At the wonderful Stern Auditorium, on the night of Friday, February 6th, I had the enormous pleasure to attend a terrific concert presented by Carnegie Hall—the first of two on consecutive days—featuring the exceptional Budapest Festival Orchestra, under the brilliant direction of Iván Fischer, one of the world’s greatest conductors.

The event started auspiciously with a sterling account of Arvo Pärt’s haunting Summa from 1977, about which the composer stated in 1994: 

I have developed a highly formalized compositional system, which I have been using to write my music for 20 years. Summa is the most strict and enigmatic work in this series.

The superb virtuosoMaxim Vengerov, then entered the stage for a fabulous performance of Peter Ilyich Tchaikovsky’s marvelous Violin Concerto in D Major, Op. 35, from 1878. The initial Allegro moderato movement has a brief, slow introduction that precedes lyrical music of a strongly Romantic character that becomes more passionate as it develops, then builds first to an intense climax, before the elaborate cadenza, and then to a second one, before closing triumphantly. The ensuing Canzonetta, marked Andante, is song-like too but more subdued, while the Finale—with a tempo of Allegro vivacissimo—is propulsive and energetic—and joyful—even exhilarating, although with some quieter and more restrained moments, concluding forcefully. Enthusiastic applause elicited an excellent encore from the soloist: J. S. Bach’s Adagio from the Solo Violin Sonata No. 1 in G Minor. 

The second half of the event was comparably strong, consisting of a magnificent realization of the outstanding 1877 Symphony No. 2 in D Major, Op. 73, by Johannes Brahms. The initial, Allegro non troppo movement opens rather gently but not without some suspense, while some of it has a graceful, pastoral quality and, as well, there is some emotionalism throughout; after an extraordinary, quasi-fugal section, it finishes surprisingly softly. The eminent critic (and philosopher of music) Eduard Hanslick wrote of the ensuing, “broad, singing” Adagio, that it is a movement “more conspicuous for the development of the themes than for the themes themselves”; it is melodious and somewhat affirmative on the whole but not without solemn, almost tragic undercurrents, and has an irenic conclusion. 

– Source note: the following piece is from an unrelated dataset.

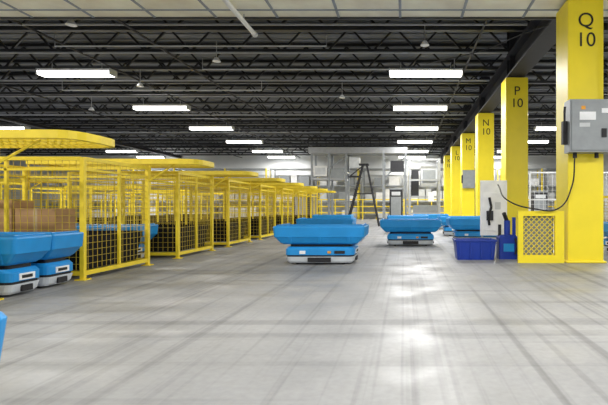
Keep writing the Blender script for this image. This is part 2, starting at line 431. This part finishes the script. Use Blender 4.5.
for i in range(45):
    x=XL+1+i*1.1; m.box(x-.04,x+.04,36-.04,36+.04,0,1.6,YEL)
for z in (.5,1.0,1.55): m.box(XL+1,XR-1.2,35.97,36.03,z,z+.08,YEL)
m.obj('safety_railing')
m=MB()
for i in range(12):
    x=-30+i*3.8
    for xx in (x,x+3.4):
        for yv in (37.2,38.4): m.box(xx-.05,xx+.05,yv-.05,yv+.05,0,4.2,GREY if i%2 else YEL)
    for z in (1.4,2.7,4.1): m.box(x,x+3.4,37.2,38.4,z,z+.1,GREY)
    for z in (.1,1.5,2.8):
        xx=x+.2
        while xx<x+2.9:
            w=random.uniform(.4,.9); h=random.uniform(.4,1.0)
            if random.random()<.8: m.box(xx,min(xx+w,x+3.3),37.4,38.2,z,z+h,random.choice([WHITE,WHITEP,LGREY,WHITE,GREY,LGREY]))
            xx+=w+.1
    m.box(x,x+3.4,37.2,38.4,.05,.1,GREY)
m.obj('storage_racks')
m=MB()
for i in range(9): m.box(5.6+i*1.2-.03,5.6+i*1.2+.03,19.97,20.03,0,2.6,LGREY)
for z in (.1,1.3,2.5): m.box(5.6,15.2,19.98,20.02,z,z+.06,LGREY)
grid(m,5.6,15.2,.1,2.55,20,.2,.008,LGREY)
m.obj('mesh_fence')
m=MB()
m.box(4.25,4.3,10.4,10.45,0,1.3,YEL); m.box(6.3,6.35,10.4,10.45,0,1.3,YEL)
for z in (.1,1.2): m.box(4.3,6.3,10.4,10.45,z,z+.06,YEL)
grid(m,4.28,6.32,.1,1.25,10.42,.07,.006,YELW)
m.obj('mesh_barrier')

# ---------------- world/camera ----------------
w=bpy.data.worlds.new('world'); S.world=w; w.use_nodes=True
w.node_tree.nodes['Background'].inputs[0].default_value=(.95,.97,1,1); w.node_tree.nodes['Background'].inputs[1].default_value=.85
cd=bpy.data.cameras.new('camera'); cd.sensor_width=36; cd.lens=450/608*36; cd.shift_x=-100/608; cd.shift_y=4.5/608; cd.clip_end=200
c=bpy.data.objects.new('camera',cd); S.collection.objects.link(c); c.location=(0,0,1); c.rotation_euler=(math.pi/2,0,0)
S.camera=c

The third movement—marked Allegretto grazioso (quasi andantino)—is lilting, even playful, with a cheerful, even exultant ethos, although with a serene ending. Hanslick referred to the “golden sincerity” of the Allegro con spirito finale, and described it as so “far a cry from the stormy finales of the modern school … Mozartean blood flows in its veins.” It is often exuberant but with contrasting passages; after a complex development, it closes jubilantly. After a standing ovation, several musicians in the ensemble played a charming encore: traditional Hungarian folk music from Kalotaszeg.